> **Requirement**:
Can you find the lines of the listing that include "Blender" and copy every one?

> **Records provided**:
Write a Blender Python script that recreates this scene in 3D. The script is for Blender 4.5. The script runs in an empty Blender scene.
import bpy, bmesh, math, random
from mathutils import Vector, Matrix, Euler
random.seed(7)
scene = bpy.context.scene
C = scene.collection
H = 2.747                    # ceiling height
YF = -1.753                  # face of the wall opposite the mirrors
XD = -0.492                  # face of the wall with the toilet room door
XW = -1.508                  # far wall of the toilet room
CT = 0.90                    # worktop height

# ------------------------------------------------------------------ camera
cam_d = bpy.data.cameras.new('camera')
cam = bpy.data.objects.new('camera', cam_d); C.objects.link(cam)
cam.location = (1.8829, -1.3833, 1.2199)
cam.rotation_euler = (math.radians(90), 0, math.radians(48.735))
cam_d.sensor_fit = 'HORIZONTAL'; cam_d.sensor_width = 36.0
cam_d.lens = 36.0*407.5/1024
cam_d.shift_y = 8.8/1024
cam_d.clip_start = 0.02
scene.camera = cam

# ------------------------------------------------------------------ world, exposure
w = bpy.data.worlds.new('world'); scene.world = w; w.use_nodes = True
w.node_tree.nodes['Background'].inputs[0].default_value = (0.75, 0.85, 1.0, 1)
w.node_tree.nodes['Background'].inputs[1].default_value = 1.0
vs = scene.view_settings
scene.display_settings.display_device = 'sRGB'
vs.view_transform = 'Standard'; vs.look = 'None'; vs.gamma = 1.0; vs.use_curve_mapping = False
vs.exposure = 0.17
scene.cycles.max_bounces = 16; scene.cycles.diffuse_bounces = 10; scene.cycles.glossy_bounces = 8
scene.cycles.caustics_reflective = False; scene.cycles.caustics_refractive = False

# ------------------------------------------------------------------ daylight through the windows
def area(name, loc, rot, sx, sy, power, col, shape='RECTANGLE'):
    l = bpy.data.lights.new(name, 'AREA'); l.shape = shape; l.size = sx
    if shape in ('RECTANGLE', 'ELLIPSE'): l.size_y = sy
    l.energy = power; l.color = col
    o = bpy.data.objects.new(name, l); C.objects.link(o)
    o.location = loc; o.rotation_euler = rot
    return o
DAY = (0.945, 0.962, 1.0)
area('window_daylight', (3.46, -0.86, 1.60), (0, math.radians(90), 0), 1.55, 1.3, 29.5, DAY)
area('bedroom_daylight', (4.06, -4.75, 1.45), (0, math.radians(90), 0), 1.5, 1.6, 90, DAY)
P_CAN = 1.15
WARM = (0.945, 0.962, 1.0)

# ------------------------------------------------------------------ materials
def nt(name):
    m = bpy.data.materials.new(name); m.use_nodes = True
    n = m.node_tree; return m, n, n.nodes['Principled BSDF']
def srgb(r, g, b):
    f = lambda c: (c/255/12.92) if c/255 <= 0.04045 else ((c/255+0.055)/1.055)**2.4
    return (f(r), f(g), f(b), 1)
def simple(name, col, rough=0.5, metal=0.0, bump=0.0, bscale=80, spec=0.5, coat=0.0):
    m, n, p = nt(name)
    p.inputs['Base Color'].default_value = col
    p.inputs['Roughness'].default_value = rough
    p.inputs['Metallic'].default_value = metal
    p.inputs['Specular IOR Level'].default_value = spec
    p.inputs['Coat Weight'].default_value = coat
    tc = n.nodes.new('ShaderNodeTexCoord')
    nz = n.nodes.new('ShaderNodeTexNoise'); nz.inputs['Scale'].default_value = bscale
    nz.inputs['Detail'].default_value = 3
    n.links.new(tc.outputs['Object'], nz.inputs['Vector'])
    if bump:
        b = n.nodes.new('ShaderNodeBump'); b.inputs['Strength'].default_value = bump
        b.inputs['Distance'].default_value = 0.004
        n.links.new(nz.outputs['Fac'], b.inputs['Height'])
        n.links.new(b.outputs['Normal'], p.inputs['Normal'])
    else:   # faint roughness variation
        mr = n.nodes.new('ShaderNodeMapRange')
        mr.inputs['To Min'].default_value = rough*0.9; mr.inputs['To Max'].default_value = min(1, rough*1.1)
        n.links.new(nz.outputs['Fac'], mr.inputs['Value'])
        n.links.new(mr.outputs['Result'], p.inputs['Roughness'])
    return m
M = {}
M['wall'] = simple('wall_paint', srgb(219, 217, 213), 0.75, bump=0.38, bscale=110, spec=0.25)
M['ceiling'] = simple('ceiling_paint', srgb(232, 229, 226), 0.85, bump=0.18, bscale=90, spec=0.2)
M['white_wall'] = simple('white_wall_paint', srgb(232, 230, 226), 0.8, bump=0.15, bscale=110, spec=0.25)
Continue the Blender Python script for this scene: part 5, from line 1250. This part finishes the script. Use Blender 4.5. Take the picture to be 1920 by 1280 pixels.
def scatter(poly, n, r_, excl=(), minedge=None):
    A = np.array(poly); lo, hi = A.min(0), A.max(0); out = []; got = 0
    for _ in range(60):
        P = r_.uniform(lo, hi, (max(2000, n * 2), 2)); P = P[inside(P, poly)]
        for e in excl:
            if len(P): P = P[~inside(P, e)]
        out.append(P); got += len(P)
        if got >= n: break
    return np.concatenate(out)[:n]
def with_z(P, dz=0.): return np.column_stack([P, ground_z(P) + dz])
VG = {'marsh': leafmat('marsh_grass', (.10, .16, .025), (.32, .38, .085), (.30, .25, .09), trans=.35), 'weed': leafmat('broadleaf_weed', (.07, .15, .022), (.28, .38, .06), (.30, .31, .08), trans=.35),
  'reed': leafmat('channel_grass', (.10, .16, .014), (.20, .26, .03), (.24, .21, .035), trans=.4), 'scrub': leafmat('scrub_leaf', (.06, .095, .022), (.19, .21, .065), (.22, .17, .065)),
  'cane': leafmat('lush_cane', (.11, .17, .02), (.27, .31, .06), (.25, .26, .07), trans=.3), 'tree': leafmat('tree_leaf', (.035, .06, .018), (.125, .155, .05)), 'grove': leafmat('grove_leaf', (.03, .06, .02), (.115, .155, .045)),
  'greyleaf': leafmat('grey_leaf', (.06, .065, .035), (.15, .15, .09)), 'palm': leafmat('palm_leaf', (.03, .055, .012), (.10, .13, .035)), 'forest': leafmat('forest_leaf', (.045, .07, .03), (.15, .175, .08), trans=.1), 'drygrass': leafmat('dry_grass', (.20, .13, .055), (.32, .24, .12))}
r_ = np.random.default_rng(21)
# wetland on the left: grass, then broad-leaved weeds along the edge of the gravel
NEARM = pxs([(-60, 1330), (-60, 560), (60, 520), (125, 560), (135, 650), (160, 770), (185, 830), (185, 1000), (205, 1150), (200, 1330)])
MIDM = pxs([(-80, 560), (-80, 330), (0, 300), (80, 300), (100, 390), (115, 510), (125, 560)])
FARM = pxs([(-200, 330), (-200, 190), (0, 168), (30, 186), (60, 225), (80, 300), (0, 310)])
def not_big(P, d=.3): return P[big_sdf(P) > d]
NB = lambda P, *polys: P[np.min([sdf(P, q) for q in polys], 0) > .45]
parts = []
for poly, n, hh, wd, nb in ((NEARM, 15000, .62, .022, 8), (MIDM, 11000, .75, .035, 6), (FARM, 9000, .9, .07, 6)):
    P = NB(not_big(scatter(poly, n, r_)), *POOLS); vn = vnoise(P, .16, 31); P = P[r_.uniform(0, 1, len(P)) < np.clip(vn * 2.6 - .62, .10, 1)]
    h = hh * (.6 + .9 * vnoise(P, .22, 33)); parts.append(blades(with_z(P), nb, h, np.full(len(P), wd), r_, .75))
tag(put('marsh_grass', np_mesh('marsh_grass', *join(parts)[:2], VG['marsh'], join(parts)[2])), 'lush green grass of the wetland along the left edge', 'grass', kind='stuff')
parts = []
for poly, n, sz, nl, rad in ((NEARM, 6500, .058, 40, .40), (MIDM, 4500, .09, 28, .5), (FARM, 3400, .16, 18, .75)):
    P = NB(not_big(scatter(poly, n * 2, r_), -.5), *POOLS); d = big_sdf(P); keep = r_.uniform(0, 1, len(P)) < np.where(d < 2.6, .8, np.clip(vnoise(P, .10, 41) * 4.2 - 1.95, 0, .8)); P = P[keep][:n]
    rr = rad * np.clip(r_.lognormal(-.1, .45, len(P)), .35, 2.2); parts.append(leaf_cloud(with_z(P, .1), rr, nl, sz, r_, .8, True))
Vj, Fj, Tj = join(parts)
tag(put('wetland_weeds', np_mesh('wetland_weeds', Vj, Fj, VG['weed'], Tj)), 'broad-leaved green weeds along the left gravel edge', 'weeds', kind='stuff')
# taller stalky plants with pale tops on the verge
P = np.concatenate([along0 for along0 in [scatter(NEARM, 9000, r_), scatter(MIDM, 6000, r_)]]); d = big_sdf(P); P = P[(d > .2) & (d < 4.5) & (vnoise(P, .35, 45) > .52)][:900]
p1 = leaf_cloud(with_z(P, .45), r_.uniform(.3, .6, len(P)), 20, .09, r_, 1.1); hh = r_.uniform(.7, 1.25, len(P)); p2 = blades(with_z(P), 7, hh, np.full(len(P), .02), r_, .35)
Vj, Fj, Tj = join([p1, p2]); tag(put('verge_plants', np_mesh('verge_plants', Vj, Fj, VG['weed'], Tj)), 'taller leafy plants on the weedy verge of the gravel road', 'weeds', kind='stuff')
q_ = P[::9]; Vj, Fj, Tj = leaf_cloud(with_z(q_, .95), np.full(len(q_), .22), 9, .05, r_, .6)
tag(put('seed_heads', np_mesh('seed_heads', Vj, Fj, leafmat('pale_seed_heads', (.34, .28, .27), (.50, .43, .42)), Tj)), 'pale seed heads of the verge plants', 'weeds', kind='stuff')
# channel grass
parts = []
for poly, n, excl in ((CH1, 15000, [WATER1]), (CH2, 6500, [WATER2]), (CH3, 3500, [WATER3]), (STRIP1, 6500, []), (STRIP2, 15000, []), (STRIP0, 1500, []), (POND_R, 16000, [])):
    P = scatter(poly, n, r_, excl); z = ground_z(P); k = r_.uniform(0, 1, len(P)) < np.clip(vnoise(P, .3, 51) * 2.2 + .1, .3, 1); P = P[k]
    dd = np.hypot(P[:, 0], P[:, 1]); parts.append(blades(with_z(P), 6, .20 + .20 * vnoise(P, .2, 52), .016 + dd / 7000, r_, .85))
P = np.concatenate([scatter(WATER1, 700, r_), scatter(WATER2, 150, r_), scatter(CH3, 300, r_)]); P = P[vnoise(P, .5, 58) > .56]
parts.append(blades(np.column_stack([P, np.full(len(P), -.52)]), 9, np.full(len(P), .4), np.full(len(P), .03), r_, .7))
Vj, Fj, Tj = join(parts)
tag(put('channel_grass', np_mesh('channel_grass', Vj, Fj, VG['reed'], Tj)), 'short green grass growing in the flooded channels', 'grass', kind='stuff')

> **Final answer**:
Write a Blender Python script that recreates this scene in 3D. The script is for Blender 4.5. The script runs in an empty Blender scene.
Continue the Blender Python script for this scene: part 5, from line 1250. This part finishes the script. Use Blender 4.5. Take the picture to be 1920 by 1280 pixels.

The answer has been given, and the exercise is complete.